March 16, 2015, 3:43 pm timesofisrael.com
Latvian veterans who fought alongside Nazis hold parade

1,500 participate in annual Riga march marking 1944 battle; Nazi hunter decries ‘distortion of history’ .

DRIGA, Latvia — Latvian veterans who fought on Nazi Germany’s side against the Soviets in World War II staged a controversial march in Riga on Monday to mark the anniversary of a 1944 battle.

Around 1,500 people took part in the annual parade through Riga’s Old Town amid massive police security, Latvia’s deputy chief of police Artis Velss told AFP, with no arrests reported by midday.

Self-styled anti-fascist groups were due to hold their own demonstration immediately after the main parade had concluded, according to an agreement with police.

Veterans of the Latvian Legion have paraded in Riga every March 16 since Soviet rule ended in 1991. The date marks a failed 1944 battle to repel the Soviet Red Army, paving the way for nearly half a century of occupation.
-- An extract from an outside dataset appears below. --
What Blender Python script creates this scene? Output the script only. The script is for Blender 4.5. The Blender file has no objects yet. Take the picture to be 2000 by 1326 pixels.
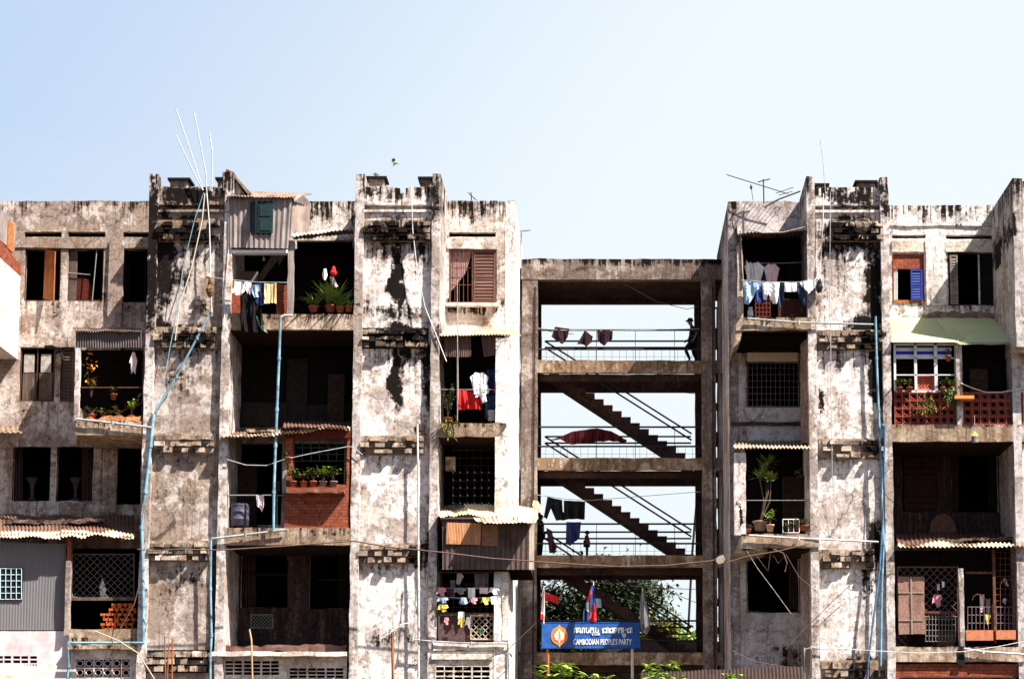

Jewish groups, Moscow and Latvia’s large ethnic-Russian community — accounting for quarter of its two million citizens — see the parade as glorifying Nazism because the Legion, founded in 1943, was commanded by Germany’s Waffen SS.

Efraim Zuroff from Jerusalem’s Nazi-hunting Simon Wiesenthal Center told AFP the parade was “one big lie” and a “distortion of history” as he observed the event in central Riga.

“Among the ranks of the Latvian Legion were quite a few people who participated in the mass murder of Jews. And these are the heroes of the new Latvia?” Zuroff said.

But veterans themselves insist they were trying to defend their small homeland against Soviet occupation.

“They (Legion members) didn’t want a return of Soviet occupation and felt they were doing the right thing,” 81-year-old Janis Lusis told AFP, adding that his brother was a member of the group.

Some 140,000 Latvians, mostly conscripts, fought in the Legion. Roughly a third died in combat or Soviet captivity.

Another 130,000 Latvians sided with the Soviets, and almost a quarter were killed, many in battles with Legion compatriots.

Moscow seized Latvia under a 1939 deal with Berlin carving up eastern Europe, and later deported 15,000 Latvians to Siberia.

Germany drove out the Red Army when it ripped up the pact and invaded the Soviet Union in 1941.

Some Latvians hailed the Nazis as liberators. But they brought their own terror, killing 70,000 of the country’s 85,000 Jews, aided by local collaborators.

The Soviets recaptured Riga in October 1944 and held on to the country until the communist bloc crumbled in 1991.